Long before audiences watched Tom Cruise push real jets to their limits in Top Gun: Maverick, he was still learning how to feel an aircraft in his hands. And according to a newly resurfaced interview, the man who quietly helped him get there wasn’t a Navy instructor or a studio trainer—it was Kurt Russell.
In a February 2026 conversation that has quickly made the rounds among aviation and film fans alike, Russell revealed that he personally helped Cruise develop one of the most important skills in flying: stick-and-rudder intuition. In aviation slang, Russell offered Cruise the highest compliment possible.
“He’s a good stick.”
For pilots, that phrase isn’t casual praise. Being a “good stick” means you don’t just know procedures—you feel the aircraft. It’s instinctive, calm, and precise. And hearing it from Russell, a licensed pilot with decades of flight time, reframes Cruise’s aviation obsession as something earned, not performed.

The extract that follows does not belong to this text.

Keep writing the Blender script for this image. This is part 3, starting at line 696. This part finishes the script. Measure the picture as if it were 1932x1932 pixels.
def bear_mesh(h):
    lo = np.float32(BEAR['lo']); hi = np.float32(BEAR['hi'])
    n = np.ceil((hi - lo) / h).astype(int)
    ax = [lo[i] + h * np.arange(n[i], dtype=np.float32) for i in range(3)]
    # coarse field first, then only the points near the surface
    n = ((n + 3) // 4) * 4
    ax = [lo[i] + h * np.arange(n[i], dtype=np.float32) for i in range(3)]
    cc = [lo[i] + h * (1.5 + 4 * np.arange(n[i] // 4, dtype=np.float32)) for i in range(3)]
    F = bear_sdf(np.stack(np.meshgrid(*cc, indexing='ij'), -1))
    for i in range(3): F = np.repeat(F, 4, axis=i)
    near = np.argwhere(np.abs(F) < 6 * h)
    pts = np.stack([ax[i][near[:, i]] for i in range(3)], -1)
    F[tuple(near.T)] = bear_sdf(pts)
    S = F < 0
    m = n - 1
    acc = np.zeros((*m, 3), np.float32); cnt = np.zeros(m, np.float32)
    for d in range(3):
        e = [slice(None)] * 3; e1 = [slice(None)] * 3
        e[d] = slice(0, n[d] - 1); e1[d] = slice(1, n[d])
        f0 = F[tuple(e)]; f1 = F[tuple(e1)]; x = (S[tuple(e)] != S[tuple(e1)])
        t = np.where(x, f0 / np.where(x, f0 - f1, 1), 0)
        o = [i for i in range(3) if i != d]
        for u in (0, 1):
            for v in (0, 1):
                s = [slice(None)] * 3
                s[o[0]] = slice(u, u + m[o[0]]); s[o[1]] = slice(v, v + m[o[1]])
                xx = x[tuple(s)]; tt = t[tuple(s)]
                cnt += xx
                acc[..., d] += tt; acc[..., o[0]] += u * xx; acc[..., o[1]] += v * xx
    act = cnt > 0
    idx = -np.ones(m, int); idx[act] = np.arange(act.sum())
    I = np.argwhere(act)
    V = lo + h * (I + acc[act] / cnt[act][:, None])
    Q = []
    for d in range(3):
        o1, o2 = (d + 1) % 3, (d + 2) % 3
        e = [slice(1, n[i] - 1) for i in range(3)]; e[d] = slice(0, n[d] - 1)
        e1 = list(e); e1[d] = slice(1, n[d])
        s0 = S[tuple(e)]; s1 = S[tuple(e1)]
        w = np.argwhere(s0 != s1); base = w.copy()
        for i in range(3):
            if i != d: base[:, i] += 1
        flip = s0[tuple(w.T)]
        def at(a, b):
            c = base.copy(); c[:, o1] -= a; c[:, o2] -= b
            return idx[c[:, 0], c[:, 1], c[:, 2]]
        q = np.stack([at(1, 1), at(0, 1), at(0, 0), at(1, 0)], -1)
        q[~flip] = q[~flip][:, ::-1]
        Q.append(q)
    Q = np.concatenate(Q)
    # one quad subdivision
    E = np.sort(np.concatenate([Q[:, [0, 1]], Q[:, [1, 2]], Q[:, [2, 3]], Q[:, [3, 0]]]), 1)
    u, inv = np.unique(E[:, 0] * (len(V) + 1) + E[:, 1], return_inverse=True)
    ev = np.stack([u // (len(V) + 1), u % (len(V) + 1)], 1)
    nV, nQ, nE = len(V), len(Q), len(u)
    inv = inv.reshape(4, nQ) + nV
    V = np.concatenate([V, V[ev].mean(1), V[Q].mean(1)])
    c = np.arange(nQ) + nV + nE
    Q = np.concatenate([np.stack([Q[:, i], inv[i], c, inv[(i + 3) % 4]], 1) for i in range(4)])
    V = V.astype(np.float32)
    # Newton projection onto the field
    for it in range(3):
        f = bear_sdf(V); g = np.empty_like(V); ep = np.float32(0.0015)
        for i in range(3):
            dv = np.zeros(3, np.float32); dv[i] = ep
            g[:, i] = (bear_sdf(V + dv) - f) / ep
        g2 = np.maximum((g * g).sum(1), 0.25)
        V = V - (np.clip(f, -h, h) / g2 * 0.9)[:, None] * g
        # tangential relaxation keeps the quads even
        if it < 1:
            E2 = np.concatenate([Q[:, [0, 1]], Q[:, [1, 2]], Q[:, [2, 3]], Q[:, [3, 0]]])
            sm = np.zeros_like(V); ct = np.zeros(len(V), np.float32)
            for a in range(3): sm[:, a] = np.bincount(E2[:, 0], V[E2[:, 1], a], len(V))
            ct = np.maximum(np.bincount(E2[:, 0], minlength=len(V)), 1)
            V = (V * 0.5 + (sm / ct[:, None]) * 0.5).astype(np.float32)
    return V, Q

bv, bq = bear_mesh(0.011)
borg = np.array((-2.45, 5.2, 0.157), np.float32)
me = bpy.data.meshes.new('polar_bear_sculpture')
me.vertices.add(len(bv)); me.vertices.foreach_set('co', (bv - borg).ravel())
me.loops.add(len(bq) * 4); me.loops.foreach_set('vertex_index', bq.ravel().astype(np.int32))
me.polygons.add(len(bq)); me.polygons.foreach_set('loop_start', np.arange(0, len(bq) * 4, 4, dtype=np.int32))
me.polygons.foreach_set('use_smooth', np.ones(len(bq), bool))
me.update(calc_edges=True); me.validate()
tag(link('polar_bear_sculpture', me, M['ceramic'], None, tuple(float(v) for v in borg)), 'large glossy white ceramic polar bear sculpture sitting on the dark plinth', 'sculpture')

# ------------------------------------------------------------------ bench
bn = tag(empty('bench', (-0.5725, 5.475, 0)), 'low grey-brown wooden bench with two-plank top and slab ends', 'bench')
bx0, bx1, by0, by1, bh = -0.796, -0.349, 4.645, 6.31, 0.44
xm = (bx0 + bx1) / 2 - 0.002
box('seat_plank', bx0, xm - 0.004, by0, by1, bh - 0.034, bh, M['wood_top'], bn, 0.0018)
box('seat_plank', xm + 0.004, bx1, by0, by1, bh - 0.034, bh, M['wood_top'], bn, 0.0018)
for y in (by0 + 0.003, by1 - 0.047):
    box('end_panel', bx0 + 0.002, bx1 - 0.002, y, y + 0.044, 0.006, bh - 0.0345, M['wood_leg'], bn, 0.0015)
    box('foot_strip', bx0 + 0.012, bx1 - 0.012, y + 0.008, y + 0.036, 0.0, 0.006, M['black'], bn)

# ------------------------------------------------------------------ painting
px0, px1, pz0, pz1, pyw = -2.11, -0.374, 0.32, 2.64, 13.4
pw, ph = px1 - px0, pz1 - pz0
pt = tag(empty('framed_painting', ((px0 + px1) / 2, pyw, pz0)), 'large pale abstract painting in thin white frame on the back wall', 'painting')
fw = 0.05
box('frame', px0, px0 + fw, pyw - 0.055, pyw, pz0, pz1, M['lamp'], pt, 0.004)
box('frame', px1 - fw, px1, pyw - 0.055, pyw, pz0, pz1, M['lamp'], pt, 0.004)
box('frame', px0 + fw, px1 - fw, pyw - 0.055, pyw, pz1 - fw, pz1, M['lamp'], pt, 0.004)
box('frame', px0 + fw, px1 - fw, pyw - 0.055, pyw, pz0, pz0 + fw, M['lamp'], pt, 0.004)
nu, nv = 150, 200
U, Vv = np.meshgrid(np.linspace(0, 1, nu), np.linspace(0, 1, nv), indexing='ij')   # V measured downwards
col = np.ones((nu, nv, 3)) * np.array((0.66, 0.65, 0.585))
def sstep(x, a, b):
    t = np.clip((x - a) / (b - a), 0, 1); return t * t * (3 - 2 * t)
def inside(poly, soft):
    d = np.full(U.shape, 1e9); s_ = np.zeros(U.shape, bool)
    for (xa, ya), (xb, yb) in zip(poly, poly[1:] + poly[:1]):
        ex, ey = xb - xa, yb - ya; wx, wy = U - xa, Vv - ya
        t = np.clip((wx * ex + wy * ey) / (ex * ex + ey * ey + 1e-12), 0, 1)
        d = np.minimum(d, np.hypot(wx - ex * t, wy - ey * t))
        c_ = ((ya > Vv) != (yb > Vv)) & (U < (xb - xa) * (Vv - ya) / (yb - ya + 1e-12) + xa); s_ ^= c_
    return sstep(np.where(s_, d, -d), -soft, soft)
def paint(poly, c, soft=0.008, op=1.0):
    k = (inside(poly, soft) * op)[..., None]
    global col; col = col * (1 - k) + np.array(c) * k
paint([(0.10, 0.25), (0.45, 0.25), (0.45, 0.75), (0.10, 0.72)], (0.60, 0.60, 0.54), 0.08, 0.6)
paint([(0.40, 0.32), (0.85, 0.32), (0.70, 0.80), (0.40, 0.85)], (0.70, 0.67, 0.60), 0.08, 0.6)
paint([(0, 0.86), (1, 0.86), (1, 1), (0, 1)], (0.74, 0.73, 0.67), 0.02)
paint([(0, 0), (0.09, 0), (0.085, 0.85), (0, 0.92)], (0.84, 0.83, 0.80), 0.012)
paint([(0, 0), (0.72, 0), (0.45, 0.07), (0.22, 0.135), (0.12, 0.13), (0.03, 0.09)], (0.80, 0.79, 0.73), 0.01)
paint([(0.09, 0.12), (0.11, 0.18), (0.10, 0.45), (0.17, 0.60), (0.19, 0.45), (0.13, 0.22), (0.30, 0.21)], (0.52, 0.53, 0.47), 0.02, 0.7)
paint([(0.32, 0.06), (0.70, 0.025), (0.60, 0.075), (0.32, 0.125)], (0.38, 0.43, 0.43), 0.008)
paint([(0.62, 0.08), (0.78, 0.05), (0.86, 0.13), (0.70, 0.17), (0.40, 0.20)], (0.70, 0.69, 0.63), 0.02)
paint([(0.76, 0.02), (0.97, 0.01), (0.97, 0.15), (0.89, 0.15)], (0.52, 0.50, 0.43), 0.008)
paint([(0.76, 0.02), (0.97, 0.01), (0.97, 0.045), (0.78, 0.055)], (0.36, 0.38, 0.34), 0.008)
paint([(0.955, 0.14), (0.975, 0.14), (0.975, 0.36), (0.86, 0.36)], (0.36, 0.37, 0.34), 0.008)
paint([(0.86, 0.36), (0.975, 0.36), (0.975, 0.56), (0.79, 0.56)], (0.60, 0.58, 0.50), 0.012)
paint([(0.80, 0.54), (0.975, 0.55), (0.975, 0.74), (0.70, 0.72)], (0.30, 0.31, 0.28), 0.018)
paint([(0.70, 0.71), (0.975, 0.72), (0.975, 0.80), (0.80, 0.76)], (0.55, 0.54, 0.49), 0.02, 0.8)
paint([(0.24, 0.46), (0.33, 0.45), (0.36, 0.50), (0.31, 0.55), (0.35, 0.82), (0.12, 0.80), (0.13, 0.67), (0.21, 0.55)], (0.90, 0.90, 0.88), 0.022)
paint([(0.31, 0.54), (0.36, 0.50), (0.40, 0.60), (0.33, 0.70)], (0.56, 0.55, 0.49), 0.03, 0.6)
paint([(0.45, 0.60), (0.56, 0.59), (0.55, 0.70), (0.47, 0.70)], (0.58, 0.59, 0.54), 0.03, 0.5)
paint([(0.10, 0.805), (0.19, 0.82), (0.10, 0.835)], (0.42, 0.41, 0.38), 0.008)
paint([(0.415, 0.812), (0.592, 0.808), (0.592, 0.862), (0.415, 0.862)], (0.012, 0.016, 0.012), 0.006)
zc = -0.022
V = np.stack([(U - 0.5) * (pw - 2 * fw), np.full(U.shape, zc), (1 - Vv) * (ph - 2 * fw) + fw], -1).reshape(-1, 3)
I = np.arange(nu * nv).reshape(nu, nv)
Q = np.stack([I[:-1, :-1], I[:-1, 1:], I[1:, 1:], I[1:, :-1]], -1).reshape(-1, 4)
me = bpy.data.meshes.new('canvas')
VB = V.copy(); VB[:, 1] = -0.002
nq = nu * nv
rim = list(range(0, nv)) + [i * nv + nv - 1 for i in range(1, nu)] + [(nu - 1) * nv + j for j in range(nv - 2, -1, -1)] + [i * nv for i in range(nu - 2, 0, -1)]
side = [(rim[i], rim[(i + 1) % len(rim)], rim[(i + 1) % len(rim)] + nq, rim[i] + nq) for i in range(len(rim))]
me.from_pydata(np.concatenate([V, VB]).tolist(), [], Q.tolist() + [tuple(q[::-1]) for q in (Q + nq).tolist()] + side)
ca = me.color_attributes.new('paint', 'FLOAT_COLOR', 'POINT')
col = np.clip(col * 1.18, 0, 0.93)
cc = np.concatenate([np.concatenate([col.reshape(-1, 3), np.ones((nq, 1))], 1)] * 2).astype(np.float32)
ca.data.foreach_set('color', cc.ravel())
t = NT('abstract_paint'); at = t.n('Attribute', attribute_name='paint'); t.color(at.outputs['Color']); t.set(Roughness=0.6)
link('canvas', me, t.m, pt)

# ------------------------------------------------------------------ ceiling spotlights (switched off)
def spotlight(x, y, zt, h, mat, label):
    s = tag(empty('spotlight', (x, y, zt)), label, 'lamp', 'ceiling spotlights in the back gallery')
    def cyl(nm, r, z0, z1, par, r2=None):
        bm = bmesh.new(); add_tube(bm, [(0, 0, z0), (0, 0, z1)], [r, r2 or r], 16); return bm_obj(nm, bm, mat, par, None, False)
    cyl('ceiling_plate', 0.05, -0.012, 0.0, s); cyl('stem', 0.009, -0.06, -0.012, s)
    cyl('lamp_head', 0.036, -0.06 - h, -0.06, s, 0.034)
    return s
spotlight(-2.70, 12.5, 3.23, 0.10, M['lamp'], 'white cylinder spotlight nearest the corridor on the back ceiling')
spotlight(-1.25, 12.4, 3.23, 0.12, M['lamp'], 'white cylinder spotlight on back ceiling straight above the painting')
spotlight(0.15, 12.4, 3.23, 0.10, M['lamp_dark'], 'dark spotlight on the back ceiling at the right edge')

Russell explained that their airborne mentorship began in the mid-1980s, shortly after the release of Top Gun. While Cruise had already played a fighter pilot on screen, Russell noticed that his real passion for flight was only just igniting.
“We flew in my plane,” Russell recalled. “I could tell he really wanted to learn. So I helped him where I could.”
What that help looked like wasn’t flashy. It was hours in the cockpit, learning control sensitivity, energy management, and how to trust the aircraft without overcorrecting—fundamentals that separate tourists from pilots. Russell’s recollection paints Cruise not as a fearless star, but as a student: curious, focused, and willing to listen.
That early guidance became the first leg of what fans now call Cruise’s “aviation relay.” After Russell sparked the interest, filmmaker Sydney Pollack famously pushed it further, gifting Cruise professional flight lessons after The Firm. Cruise earned his pilot’s license in 1994 and never looked back.
Decades later, the payoff was unmistakable. In Top Gun: Maverick, Cruise didn’t just act like a pilot—he was one. He flew a vintage P-51 Mustang he personally owns and insisted his cast endure real flight training to understand the physical and psychological strain of aerial combat. He even paid for flight school for co-star Glen Powell, passing the mentorship forward.
The Russell–Cruise connection also runs deeper than aviation. The two bonded early in their careers, discussed projects mid-flight, and eventually shared the screen in Vanilla Sky, a collaboration Russell famously joined without even reading the script. Trust, it seems, is their shared currency—whether in storytelling or at altitude.
Looking back, Russell’s story adds a rare note of vulnerability to Cruise’s mythos. Before the jet-owning, stunt-defying icon, there was a young actor gripping the controls beside a seasoned pilot, learning how not to fight the sky.
Even Maverick, it turns out, needed a wingman once.